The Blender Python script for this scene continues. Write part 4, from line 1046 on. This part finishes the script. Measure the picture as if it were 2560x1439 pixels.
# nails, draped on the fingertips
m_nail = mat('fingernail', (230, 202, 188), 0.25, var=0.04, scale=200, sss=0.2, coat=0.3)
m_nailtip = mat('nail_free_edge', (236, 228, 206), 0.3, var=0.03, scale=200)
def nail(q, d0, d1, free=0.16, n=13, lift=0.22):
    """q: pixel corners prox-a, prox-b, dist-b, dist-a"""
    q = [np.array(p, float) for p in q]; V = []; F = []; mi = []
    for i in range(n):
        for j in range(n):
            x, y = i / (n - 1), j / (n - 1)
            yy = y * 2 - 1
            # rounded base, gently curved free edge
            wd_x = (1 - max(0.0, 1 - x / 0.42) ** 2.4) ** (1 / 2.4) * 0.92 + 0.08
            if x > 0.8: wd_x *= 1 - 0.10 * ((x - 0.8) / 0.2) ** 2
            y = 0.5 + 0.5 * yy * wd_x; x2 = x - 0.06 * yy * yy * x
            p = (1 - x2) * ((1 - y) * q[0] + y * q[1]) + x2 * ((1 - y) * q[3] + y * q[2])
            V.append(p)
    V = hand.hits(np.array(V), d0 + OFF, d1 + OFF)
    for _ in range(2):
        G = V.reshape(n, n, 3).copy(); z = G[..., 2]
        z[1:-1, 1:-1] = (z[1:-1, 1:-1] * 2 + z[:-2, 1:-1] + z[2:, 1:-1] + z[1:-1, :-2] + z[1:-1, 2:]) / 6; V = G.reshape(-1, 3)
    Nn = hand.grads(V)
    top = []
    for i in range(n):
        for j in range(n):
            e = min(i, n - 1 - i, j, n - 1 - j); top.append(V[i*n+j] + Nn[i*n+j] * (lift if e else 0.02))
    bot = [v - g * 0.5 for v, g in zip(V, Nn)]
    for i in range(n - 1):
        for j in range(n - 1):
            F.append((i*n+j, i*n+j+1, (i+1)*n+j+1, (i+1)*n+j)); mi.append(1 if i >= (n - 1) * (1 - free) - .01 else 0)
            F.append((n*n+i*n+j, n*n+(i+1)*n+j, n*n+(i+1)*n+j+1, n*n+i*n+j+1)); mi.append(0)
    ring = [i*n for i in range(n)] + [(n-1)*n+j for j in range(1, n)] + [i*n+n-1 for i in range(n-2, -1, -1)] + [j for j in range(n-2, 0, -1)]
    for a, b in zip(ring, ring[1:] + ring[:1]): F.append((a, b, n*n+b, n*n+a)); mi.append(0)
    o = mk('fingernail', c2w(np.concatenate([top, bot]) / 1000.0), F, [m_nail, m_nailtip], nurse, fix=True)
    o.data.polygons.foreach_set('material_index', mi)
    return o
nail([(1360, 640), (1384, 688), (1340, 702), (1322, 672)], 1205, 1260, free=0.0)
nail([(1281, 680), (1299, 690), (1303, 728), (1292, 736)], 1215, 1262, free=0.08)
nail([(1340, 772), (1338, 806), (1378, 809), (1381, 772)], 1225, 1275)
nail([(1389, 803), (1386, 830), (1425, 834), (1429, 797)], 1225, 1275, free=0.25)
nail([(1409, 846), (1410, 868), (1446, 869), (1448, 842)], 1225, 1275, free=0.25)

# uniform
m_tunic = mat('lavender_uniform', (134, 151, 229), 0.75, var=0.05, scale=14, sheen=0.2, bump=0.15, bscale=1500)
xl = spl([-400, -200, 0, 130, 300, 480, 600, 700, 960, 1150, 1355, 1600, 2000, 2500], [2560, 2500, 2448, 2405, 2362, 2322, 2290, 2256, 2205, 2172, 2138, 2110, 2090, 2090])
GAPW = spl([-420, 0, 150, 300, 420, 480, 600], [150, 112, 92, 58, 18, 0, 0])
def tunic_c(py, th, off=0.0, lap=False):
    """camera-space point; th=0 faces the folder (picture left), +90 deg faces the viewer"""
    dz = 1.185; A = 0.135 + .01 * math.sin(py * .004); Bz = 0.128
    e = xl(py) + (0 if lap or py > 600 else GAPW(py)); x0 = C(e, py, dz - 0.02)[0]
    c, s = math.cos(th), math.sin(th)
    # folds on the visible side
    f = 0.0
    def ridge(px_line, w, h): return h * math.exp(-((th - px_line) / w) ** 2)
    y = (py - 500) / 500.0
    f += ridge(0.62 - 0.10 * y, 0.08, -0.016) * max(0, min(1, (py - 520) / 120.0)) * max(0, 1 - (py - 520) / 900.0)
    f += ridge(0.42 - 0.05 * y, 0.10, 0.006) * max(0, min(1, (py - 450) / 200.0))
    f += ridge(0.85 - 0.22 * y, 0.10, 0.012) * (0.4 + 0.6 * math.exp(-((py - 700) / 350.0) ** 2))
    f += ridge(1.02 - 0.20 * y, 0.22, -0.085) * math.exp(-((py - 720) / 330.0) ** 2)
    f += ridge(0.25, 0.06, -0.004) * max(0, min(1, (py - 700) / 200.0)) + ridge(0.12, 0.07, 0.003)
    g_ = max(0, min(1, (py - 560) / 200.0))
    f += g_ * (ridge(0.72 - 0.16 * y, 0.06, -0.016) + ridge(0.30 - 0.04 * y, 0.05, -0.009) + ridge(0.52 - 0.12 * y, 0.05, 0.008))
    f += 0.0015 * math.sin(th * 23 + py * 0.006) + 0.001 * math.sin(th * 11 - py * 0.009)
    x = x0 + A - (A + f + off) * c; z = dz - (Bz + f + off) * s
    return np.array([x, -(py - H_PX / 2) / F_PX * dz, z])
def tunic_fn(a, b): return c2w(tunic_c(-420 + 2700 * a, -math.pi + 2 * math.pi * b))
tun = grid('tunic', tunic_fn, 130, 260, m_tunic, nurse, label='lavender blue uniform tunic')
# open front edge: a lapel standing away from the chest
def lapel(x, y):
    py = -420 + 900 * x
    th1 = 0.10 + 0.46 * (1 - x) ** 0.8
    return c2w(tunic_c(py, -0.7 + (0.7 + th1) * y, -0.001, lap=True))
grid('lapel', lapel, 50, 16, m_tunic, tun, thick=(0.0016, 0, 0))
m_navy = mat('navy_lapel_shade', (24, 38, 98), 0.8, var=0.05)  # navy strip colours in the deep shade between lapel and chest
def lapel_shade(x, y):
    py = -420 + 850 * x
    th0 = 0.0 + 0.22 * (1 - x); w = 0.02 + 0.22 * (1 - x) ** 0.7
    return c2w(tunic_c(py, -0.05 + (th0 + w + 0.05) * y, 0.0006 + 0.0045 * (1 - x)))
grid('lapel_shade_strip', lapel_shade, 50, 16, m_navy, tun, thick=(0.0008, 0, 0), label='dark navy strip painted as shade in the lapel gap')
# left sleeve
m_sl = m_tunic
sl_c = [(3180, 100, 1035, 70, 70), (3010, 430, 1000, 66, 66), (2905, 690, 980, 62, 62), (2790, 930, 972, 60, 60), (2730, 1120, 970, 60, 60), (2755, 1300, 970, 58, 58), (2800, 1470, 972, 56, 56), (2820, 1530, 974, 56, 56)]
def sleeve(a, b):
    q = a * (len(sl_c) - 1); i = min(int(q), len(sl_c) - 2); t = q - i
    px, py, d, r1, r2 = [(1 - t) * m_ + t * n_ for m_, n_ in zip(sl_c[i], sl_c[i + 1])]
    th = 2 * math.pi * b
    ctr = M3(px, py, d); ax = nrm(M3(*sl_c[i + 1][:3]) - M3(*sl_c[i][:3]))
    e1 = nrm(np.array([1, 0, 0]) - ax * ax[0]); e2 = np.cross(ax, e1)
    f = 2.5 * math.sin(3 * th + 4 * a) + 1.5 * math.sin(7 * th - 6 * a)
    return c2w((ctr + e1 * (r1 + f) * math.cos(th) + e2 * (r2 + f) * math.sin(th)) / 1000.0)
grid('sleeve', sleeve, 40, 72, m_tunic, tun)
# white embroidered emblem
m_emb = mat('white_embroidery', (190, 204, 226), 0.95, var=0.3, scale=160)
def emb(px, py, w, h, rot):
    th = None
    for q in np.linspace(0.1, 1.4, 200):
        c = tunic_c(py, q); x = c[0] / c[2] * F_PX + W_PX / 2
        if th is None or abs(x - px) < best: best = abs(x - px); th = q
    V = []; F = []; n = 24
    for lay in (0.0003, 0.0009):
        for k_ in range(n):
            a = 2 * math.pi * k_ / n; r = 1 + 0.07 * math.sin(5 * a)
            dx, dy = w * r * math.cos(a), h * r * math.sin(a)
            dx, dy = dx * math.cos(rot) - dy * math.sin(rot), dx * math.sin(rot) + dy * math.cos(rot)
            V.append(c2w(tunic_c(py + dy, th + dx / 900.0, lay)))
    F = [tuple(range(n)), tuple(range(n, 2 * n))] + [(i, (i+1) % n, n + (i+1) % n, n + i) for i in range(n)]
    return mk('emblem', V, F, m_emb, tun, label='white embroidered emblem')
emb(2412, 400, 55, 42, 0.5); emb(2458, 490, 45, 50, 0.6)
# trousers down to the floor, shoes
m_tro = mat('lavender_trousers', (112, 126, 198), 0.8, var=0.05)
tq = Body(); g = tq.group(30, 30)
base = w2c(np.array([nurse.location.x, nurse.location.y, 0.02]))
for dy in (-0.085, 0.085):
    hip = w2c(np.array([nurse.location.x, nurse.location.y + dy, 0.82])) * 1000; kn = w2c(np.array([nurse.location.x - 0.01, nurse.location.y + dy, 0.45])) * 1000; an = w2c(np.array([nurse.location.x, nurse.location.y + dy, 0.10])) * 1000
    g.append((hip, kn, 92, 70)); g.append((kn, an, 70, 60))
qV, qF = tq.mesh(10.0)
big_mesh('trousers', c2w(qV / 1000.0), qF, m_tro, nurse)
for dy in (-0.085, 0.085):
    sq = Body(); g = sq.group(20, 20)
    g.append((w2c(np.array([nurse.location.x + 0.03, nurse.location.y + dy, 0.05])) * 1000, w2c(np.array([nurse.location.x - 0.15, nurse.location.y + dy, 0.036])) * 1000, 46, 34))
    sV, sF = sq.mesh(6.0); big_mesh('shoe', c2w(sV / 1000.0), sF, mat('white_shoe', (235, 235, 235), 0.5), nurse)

## INSTRUCTIONS TO FOLLOW
Report how many lines hold the string "label", giving the number and nothing else.

## WORKED ANSWER
3